PRINCETON, NJ -- The percentage of Americans who are satisfied with the way things are going in the United States is now at only 15%, according to the latest Gallup Poll update. This marks the lowest reading on this measure since June 1992, and the third lowest Gallup has recorded since 1979.
Satisfaction has been falling each month this year, beginning with an already-low 24% in January, dropping to 20% in February, 19% in March, and now this month's 15%.
Just before George W. Bush took office as president in January 2001, 56% of Americans were satisfied with the way things were going in the United States. That percentage soared to a near-record-high 70% in December 2001, a few months after the Sept. 11 terrorist attacks and the aggressive U.S. response in Afghanistan. (The record-high satisfaction rating across the 29 years in which Gallup has been using this measure is 71%, which came in February 1999 as President Bill Clinton was acquitted by the U.S. Senate on impeachment charges.) The average satisfaction rating for all of 2001 was 55%. Satisfaction for each year since then has declined, culminating in the 28% average for 2007 and the 20% average satisfaction in the first four months of this year.

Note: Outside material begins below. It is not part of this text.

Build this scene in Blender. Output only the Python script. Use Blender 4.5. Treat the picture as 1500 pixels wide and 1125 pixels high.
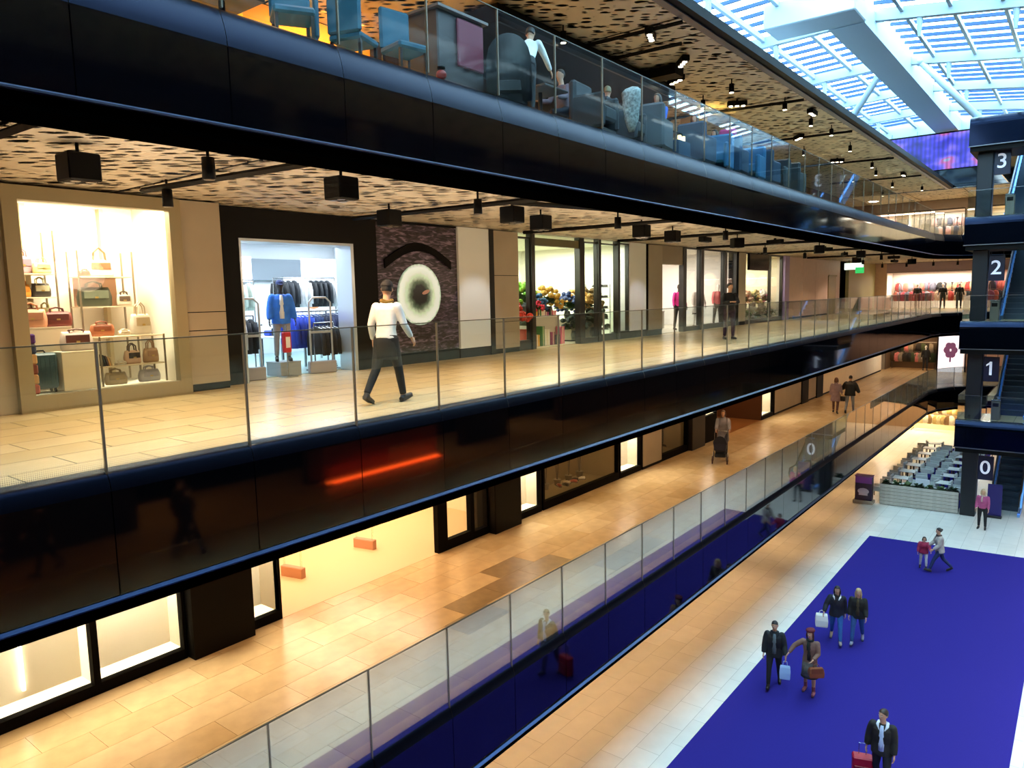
import bpy, math, random
from mathutils import Vector, Matrix, noise as mnoise
random.seed(7)
R = math.radians
PI = math.pi
for o in list(bpy.data.objects): bpy.data.objects.remove(o)
scn = bpy.context.scene
COL = scn.collection
# ---------------------------------------------------------------- camera
EYE = Vector((0.0, 0.0, 10.5))
cam_d = bpy.data.cameras.new('camera'); cam = bpy.data.objects.new('camera', cam_d); COL.objects.link(cam)
cx = Vector((.78955, .61331, -.02127)); cy = Vector((-.05592, .10643, .99275)); cz = Vector((.61113, -.78264, .11833))
M = Matrix((cx, cy, cz)).transposed().to_4x4(); M.translation = EYE
cam.matrix_world = M
cam_d.sensor_width = 36.0; cam_d.lens = 26.03; cam_d.clip_start = .05; cam_d.clip_end = 400
scn.camera = cam
# ---------------------------------------------------------------- sky (bright overcast daylight), exposure
w = bpy.data.worlds.new('world'); scn.world = w; w.use_nodes = True
nt = w.node_tree; bg = nt.nodes['Background']
tc = nt.nodes.new('ShaderNodeTexCoord'); nz = nt.nodes.new('ShaderNodeTexNoise'); nz.inputs['Scale'].default_value = 3.0
cr = nt.nodes.new('ShaderNodeValToRGB'); cr.color_ramp.elements[0].color = (.46, .76, 1, 1); cr.color_ramp.elements[1].color = (.72, .93, 1, 1)
cr.color_ramp.elements[0].position = .35; cr.color_ramp.elements[1].position = .65
nt.links.new(tc.outputs['Generated'], nz.inputs['Vector']); nt.links.new(nz.outputs['Fac'], cr.inputs['Fac']); nt.links.new(cr.outputs['Color'], bg.inputs['Color'])
bg.inputs['Strength'].default_value = 14.0
scn.view_settings.view_transform = 'Standard'; scn.view_settings.look = 'None'
scn.view_settings.exposure = 0.0; scn.view_settings.gamma = 1.0; scn.view_settings.use_curve_mapping = False
scn.cycles.use_denoising = True
scn.cycles.max_bounces = 7; scn.cycles.diffuse_bounces = 3; scn.cycles.glossy_bounces = 4
scn.cycles.transmission_bounces = 4; scn.cycles.transparent_max_bounces = 14
scn.cycles.caustics_reflective = False; scn.cycles.caustics_refractive = False
scn.cycles.sample_clamp_indirect = 4.0
# ---------------------------------------------------------------- materials
def lin(h):
    if isinstance(h, tuple): return (h[0], h[1], h[2], 1)
    h = h.lstrip('#'); c = [int(h[i:i+2], 16)/255 for i in (0, 2, 4)]
    return tuple((x/12.92 if x <= .04045 else ((x+.055)/1.055)**2.4) for x in c) + (1,)
MATS = {}
def mat(col, rough=.6, metal=0.0, spec=.5, vary=0.0, scale=4.0, bump=0.0, coat=0.0, tint=None):
    key = (col, rough, metal, spec, vary, scale, bump, coat, tint)
    if key in MATS: return MATS[key]
    m = bpy.data.materials.new('surface'); m.use_nodes = True
    n = m.node_tree; b = n.nodes['Principled BSDF']; c = lin(col)
    b.inputs['Base Color'].default_value = c; b.inputs['Roughness'].default_value = rough
    b.inputs['Metallic'].default_value = metal; b.inputs['Specular IOR Level'].default_value = spec
    b.inputs['Coat Weight'].default_value = coat
    if tint: b.inputs['Specular Tint'].default_value = lin(tint)
    if vary or bump:
        t = n.nodes.new('ShaderNodeTexCoord'); z = n.nodes.new('ShaderNodeTexNoise')
        z.inputs['Scale'].default_value = scale; z.inputs['Detail'].default_value = 5
        n.links.new(t.outputs['Object'], z.inputs['Vector'])
        if vary:
            r = n.nodes.new('ShaderNodeValToRGB')
            r.color_ramp.elements[0].position = .3; r.color_ramp.elements[1].position = .7
            r.color_ramp.elements[0].color = tuple(x*(1-vary) for x in c[:3]) + (1,)
            r.color_ramp.elements[1].color = tuple(min(1, x*(1+vary*.6)) for x in c[:3]) + (1,)
            n.links.new(z.outputs['Fac'], r.inputs['Fac']); n.links.new(r.outputs['Color'], b.inputs['Base Color'])
        if bump:
            u = n.nodes.new('ShaderNodeBump'); u.inputs['Strength'].default_value = bump; u.inputs['Distance'].default_value = .02
            n.links.new(z.outputs['Fac'], u.inputs['Height']); n.links.new(u.outputs['Normal'], b.inputs['Normal'])
    MATS[key] = m; return m
def emit(col, s):
    key = ('e', col, s)
    if key in MATS: return MATS[key]
    m = bpy.data.materials.new('lamp_light'); m.use_nodes = True; n = m.node_tree
    b = n.nodes['Principled BSDF']; b.inputs['Base Color'].default_value = lin(col)
    b.inputs['Emission Color'].default_value = lin(col); b.inputs['Emission Strength'].default_value = s
    MATS[key] = m; return m
def glass(tint=(.93, .97, .96), f0=.06, name='glass'):
    m = bpy.data.materials.new(name); m.use_nodes = True; n = m.node_tree; n.nodes.clear()
    out = n.nodes.new('ShaderNodeOutputMaterial'); mix = n.nodes.new('ShaderNodeMixShader')
    tr = n.nodes.new('ShaderNodeBsdfTransparent'); gl = n.nodes.new('ShaderNodeBsdfGlossy')
    tr.inputs['Color'].default_value = (*tint, 1); gl.inputs['Roughness'].default_value = .02
    geo = n.nodes.new('ShaderNodeNewGeometry'); dot = n.nodes.new('ShaderNodeVectorMath'); dot.operation = 'DOT_PRODUCT'
    ab = n.nodes.new('ShaderNodeMath'); ab.operation = 'ABSOLUTE'
    sub = n.nodes.new('ShaderNodeMath'); sub.operation = 'SUBTRACT'; sub.inputs[0].default_value = 1.0
    pw = n.nodes.new('ShaderNodeMath'); pw.operation = 'POWER'; pw.inputs[1].default_value = 4.5
    mul = n.nodes.new('ShaderNodeMath'); mul.operation = 'MULTIPLY_ADD'; mul.inputs[1].default_value = 1-f0; mul.inputs[2].default_value = f0
    L = n.links.new
    L(geo.outputs['Normal'], dot.inputs[0]); L(geo.outputs['Incoming'], dot.inputs[1]); L(dot.outputs['Value'], ab.inputs[0])
    L(ab.outputs[0], sub.inputs[1]); L(sub.outputs[0], pw.inputs[0]); L(pw.outputs[0], mul.inputs[0])
    L(mul.outputs[0], mix.inputs['Fac']); L(tr.outputs[0], mix.inputs[1]); L(gl.outputs[0], mix.inputs[2]); L(mix.outputs[0], out.inputs['Surface'])
    return m
GLASS = glass(); RAILGLASS = glass((.92, .97, .97), .04, 'railing_glass'); RAILGLASS1 = glass((.78, .85, .88), .27, 'lower_railing_glass'); SHOPGLASS = glass((.96, .98, .97), .03, 'shop_glass')  # lower railing: ground-floor reflection put into a blue-grey tint and stronger mirror
def nodes_of(m):
    return m.node_tree, m.node_tree.nodes, m.node_tree.links.new
def floor_mat(c1, c2, rough, bw=1.2, bh=.6, grout='#7d6a4c'):
    m = bpy.data.materials.new('stone_floor'); m.use_nodes = True; t, n, L = nodes_of(m); b = n['Principled BSDF']
    tc = n.new('ShaderNodeTexCoord'); mp = n.new('ShaderNodeMapping'); mp.inputs['Rotation'].default_value = (0, 0, PI/2)
    br = n.new('ShaderNodeTexBrick'); br.inputs['Scale'].default_value = 1.0
    br.inputs['Brick Width'].default_value = bw; br.inputs['Row Height'].default_value = bh; br.inputs['Mortar Size'].default_value = .006
    br.inputs['Color1'].default_value = lin(c1); br.inputs['Color2'].default_value = lin(c2); br.inputs['Mortar'].default_value = lin(grout)
    nz = n.new('ShaderNodeTexNoise'); nz.inputs['Scale'].default_value = 2.5; nz.inputs['Detail'].default_value = 8
    mx = n.new('ShaderNodeMix'); mx.data_type = 'RGBA'; mx.blend_type = 'MULTIPLY'; mx.inputs['Factor'].default_value = .18
    L(tc.outputs['Object'], mp.inputs['Vector']); L(mp.outputs[0], br.inputs['Vector']); L(tc.outputs['Object'], nz.inputs['Vector'])
    L(br.outputs['Color'], mx.inputs['A']); L(nz.outputs['Fac'], mx.inputs['B']); L(mx.outputs['Result'], b.inputs['Base Color'])
    b.inputs['Roughness'].default_value = rough
    return m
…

Gallup began asking this satisfaction question in February 1979, and by July of that year recorded what still stands as the all-time low on the measure, 12%, in the midst of worries about the economy and skyrocketing gas prices. The second-lowest measure of 14% came in June 1992, during the final year of the George H. W. Bush administration and another time of perceived economic recession.
What's Behind Low Satisfaction Levels?
One does not have to go much further than the daily newspaper headlines or the lead stories on cable news channels to discern proximate causes for the extraordinarily low levels of satisfaction with the way things are going in the United States today. But Gallup's monthly measure of what Americans themselves perceive to be the most important problem facing the country provides precise figures that help explain why the public is so negative about the current state of affairs in the United States.
There has been a steady rise in the percentage of Americans mentioning some aspect of the economy as the nation's top problem over the past six months, from 22% in October 2007 to 61% in this most recent April 2008 measure. About two-thirds of these are simply "the economy," with an additional 9% naming the price of gas, 6% unemployment, and 4% the high cost of living and inflation.
The second-most-commonly mentioned problem is Iraq, at 23%. The percentage mentioning Iraq as the nation's top problem has held fairly constant since last November, even as the percentage of Americans mentioning the economy has increased on a month-by-month basis.
Other problems mentioned by 5% or more of Americans include healthcare, dissatisfaction with government, and immigration.
Discussion
Gallup data -- and a review of news headlines -- suggest that the most important reason so many Americans are dissatisfied with the way things are going in the United States is the economy. The number of Americans mentioning some aspect of the economy as the nation's top problem has almost tripled in the last six months, and the economy now far eclipses the war in Iraq as the American public's dominant perceived problem. Additionally, Gallup's tracking measures of the economy continue to show consumer confidence at or near all-time lows.
Not surprisingly, the last two times satisfaction levels were lower than the current 15% were also times when the U.S. economy was perceived to be the dominant problem facing the nation -- in 1992 and 1979.
The currently low satisfaction level is concurrent with President Bush's lowest job approval rating of his administration. Low satisfaction levels in 1992 and 1979 were major factors in both Jimmy Carter's and George H.W. Bush's failure to be re-elected to second terms as president. The current President Bush cannot run for re-election. It remains to be seen whether voters will take out their frustrations by electing a Democrat to the presidency, but if they are in the mood to punish Bush's party, it could make John McCain's presidential bid an uphill challenge (though he currently is highly competitive with the Democratic candidates in presidential election trial heats). Democrats currently control both houses of Congress, but Gallup's generic ballot tests of congressional election voting preferences suggest that voters still favor Democratic control of Congress and thus may not hold congressional Democrats accountable for the current situation.
Survey Methods
Results are based on telephone interviews with 1,021 national adults, aged 18 and older, conducted April 6-9, 2008. For results based on the total sample of national adults, one can say with 95% confidence that the maximum margin of sampling error is ±3 percentage points.
Interviews are conducted with respondents on land-line telephones (for respondents with a land-line telephone) and cellular phones (for respondents who are cell-phone only).
In addition to sampling error, question wording and practical difficulties in conducting surveys can introduce error or bias into the findings of public opinion polls.